EXERCISE BRIEF.
In the records below, find each line containing the word "script" and copy it.

═══ SUPPLIED INFORMATION ═══

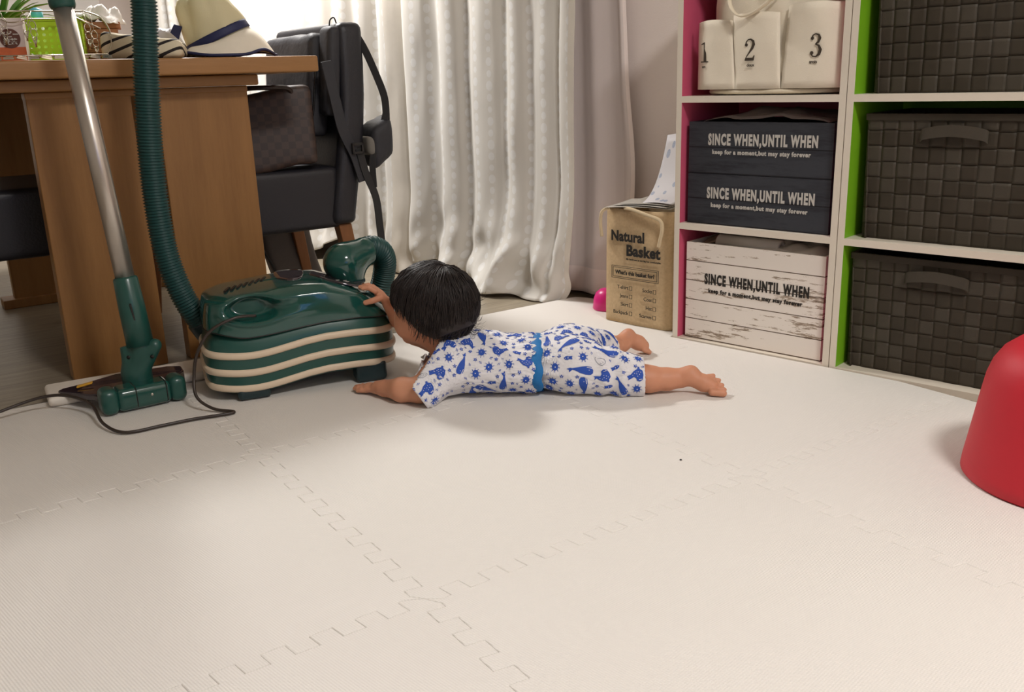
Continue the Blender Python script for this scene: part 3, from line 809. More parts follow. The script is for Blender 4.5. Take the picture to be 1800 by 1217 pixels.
# sheer
sh = N('sheer_voile'); sh.set(col=srgb(240, 228, 225), rough=0.8, alpha=0.86, spec=0.2)
tr = sh.n('ShaderNodeBsdfTranslucent'); tr.inputs[0].default_value = srgb(214, 200, 200)
M['sheer'] = sh.m
ks = [(-0.62, 0.0), (-0.585, 0.006), (-0.56, 0.0), (-0.53, -0.004), (-0.505, 0.006), (-0.48, 0.009), (-0.455, 0.002), (-0.43, -0.004), (-0.40, 0.002), (-0.375, 0.005), (-0.35, 0.0), (-0.335, -0.006), (-0.322, 0.002)]
hem = plain('voile_hem', srgb(242, 228, 224), 0.8)
def sheer():
    K = catmull([(x, y, 0) for x, y in ks], 10); n = len(K); nz = 60; vs = []; s = [0.0]; uv = []
    for a, b in zip(K[:-1], K[1:]): s.append(s[-1]+(b-a).length)
    for j in range(nz+1):
        z = 0.006+(1.98-0.006)*(j/nz)**1.2
        for i in range(n):
            k = i/(n-1)
            dx = 0.035*k*k*math.exp(-((z-0.34)/0.26)**2) + 0.006*k*noise.noise(Vector((z*5, 0, 3)))
            vs.append((K[i].x+dx, 0.235+K[i].y-0.012*k*math.exp(-(z/0.3)**2)+0.003*noise.noise(Vector((K[i].x*8, z*2, 1))), z)); uv.append((s[i], z))
    fs, mi = [], []
    for j in range(nz):
        for i in range(n-1):
            a = j*n+i; fs.append((a, a+1, a+n+1, a+n)); mi.append(1 if (i > n-8 or vs[a][2] < 0.075) else 0)
    o = mesh('sheer_curtain', vs, fs, [M['sheer'], hem], None, True, mi=mi, uv=uv)
    q = o.modifiers.new('s', 'SOLIDIFY'); q.thickness = 0.0009
    o.location = WO; o.rotation_euler = (0, 0, WALL_A)
    tag(o, 'thin mauve grey sheer curtain hanging between the brocade curtain and shelves', 'curtain')
sheer()
# curtain rod above the frame
o = tube('curtain_rod', [(-3.1, 0, 0), (-0.2, 0, 0)], 0.012, plain('rod_metal', srgb(200, 196, 188), 0.3, 0.8)); o.location = W(0, 0.165, 1.995); o.rotation_euler = (0, 0, WALL_A)
tag(o, 'metal curtain rod carrying the white curtains', 'rod')
# ================================================================ dining table (mat directions)
def rebase(t, base):
    """moves the root to its foot without moving its parts"""
    for c in [o for o in COL.objects if o.parent == t]: c.location = Vector(c.location)-Vector(base)
    t.location = T(base[0], base[1], base[2]); return t
TZ = 0.697
t = thing('dining_table', 'honey wood dining table on broad plank legs at the upper left', 'table', T(0, 0, 0), TILE_A)
o = box('tabletop', -0.36, 0.452, 1.235, 2.72, TZ-0.037, TZ, M['oak_top'], t, 0.005)
o = box('apron', -0.26, 0.318, 1.285, 2.66, TZ-0.063, TZ-0.038, M['oak_top'], t, 0.004)
for y in (1.33, 2.28):
    box('leg', -0.180, 0.034, y, y+0.045, FZ, TZ-0.064, M['oak'], t, 0.003)
    box('leg', 0.088, 0.303, y, y+0.045, FZ, TZ-0.064, M['oak'], t, 0.003)
    box('leg_crosspiece', -0.181, 0.304, y-0.002, y+0.047, TZ-0.078, TZ-0.0632, M['oak_top'], t, 0.003)
for x0, x1 in ((-0.215, 0.06), (0.07, 0.33)): box('foot_plinth', x0, x1, 2.262, 2.345, FZ, FZ+0.028, M['oak'], t, 0.003)
rebase(t, (0.05, 1.9, FZ))

# ---- chairs
M['leather'] = plain('dark_leather', srgb(34, 34, 40), 0.42, var=0.08, vscale=8, bump=0.0006, bscale=180)
def rcushion(name, lo, hi, r, mat, par, fn=None, vox=0.006):
    """rounded upholstered block as one smooth mesh"""
    lo, hi = Vector(lo), Vector(hi); bm = bmesh.new()
    bmesh.ops.create_cube(bm, size=1.0)
    c, s = (lo+hi)/2, hi-lo
    for v in bm.verts: v.co = Vector((c.x+v.co.x*s.x, c.y+v.co.y*s.y, c.z+v.co.z*s.z))
    bmesh.ops.bevel(bm, geom=list(bm.edges)+list(bm.verts), offset=r, segments=4, profile=0.6, affect='EDGES')
    bmesh.ops.subdivide_edges(bm, edges=[e for e in bm.edges if e.calc_length() > 0.06], cuts=5, use_grid_fill=True)
    if fn:
        for v in bm.verts: v.co = fn(v.co)
    me = bpy.data.meshes.new(name); bm.to_mesh(me); bm.free(); return link(name, me, mat, par, True)
def chair(label, loc, rz):
    """local: seat faces -x, back at +x, width along y, origin on floor under the near rear corner"""
    t = thing('dining_chair', label, 'chair', loc, rz, 'dark leather dining chairs')
    rcushion('seat', (-0.50, 0.0, 0.255), (-0.04, 0.44, 0.425), 0.022, M['leather'], t)
    def lean(v): k = max(0, v.z-0.3); return Vector((v.x-0.028*(1 if v.z < 0.3 else 1)+0.11*k+0.02*math.sin(k*6)-0.0, v.y, v.z))
    rcushion('backrest', (-0.045, -0.012, 0.262), (0.030, 0.452, 0.800), 0.026, M['leather'], t, lean)
    for (x, y, dx, dy) in ((-0.46, 0.03, -0.02, -0.01), (-0.46, 0.41, -0.02, 0.01), (-0.03, 0.03, 0.04, -0.01), (-0.03, 0.41, 0.04, 0.01)):
        f = MB(); a, b = 0.020, 0.015
        vs = [(x-a, y-a, 0.262), (x+a, y-a, 0.262), (x+a, y+a, 0.262), (x-a, y+a, 0.262)]
        lo_ = [(x+dx-b, y+dy-b, 0), (x+dx+b, y+dy-b, 0), (x+dx+b, y+dy+b, 0), (x+dx-b, y+dy+b, 0)]
        f.add(lo_+vs, BF); f.out('leg', M['leg_wood'], t, bw=0.003)
    return t
CH = chair('dark leather dining chair at the right of the table, bags hung on it', T(0.625, 1.47, FZ), TILE_A)
CL = chair('dark leather dining chair at the left of the table, mostly cut off', T(-0.50, 2.02, FZ), TILE_A+PI)

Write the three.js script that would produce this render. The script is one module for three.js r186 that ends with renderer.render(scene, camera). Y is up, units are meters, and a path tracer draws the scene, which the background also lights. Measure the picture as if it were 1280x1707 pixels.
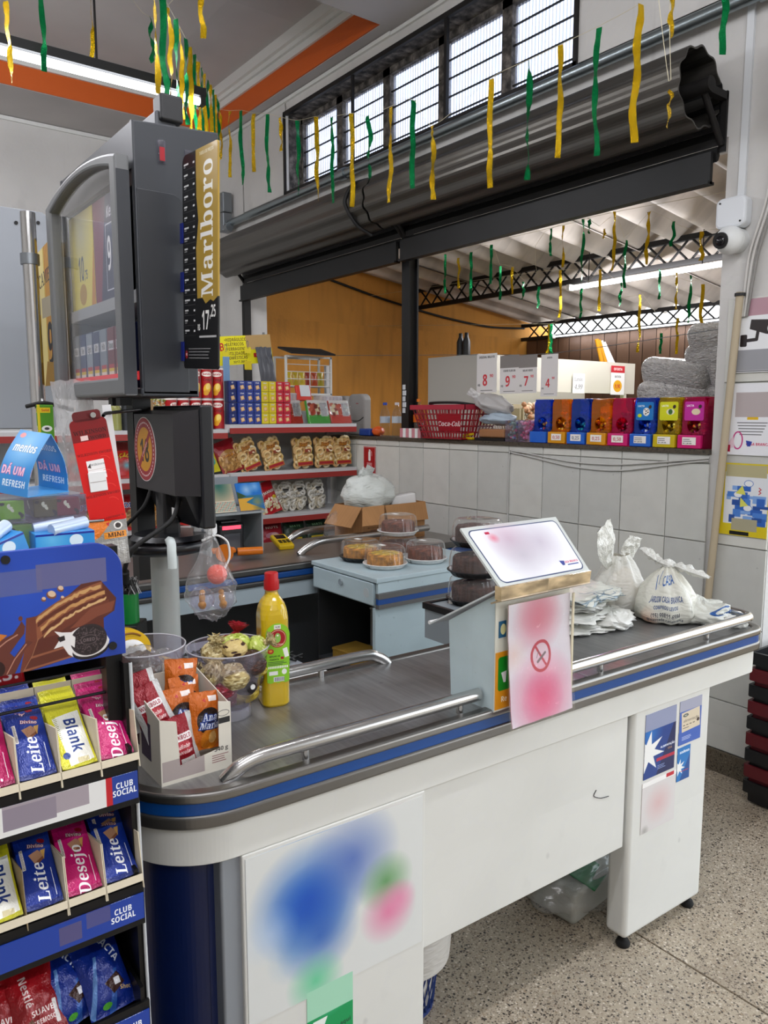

═══

OUTPUT FOR THIS TASK.
Continue the Blender Python script for this scene: part 3, from line 809. More parts follow. The script is for Blender 4.5. Take the picture to be 1800 by 1217 pixels.
Write the three.js script that would produce this render. The script is one module for three.js r186 that ends with renderer.render(scene, camera). Y is up, units are meters, and a path tracer draws the scene, which the background also lights. Measure the picture as if it were 1280x1707 pixels.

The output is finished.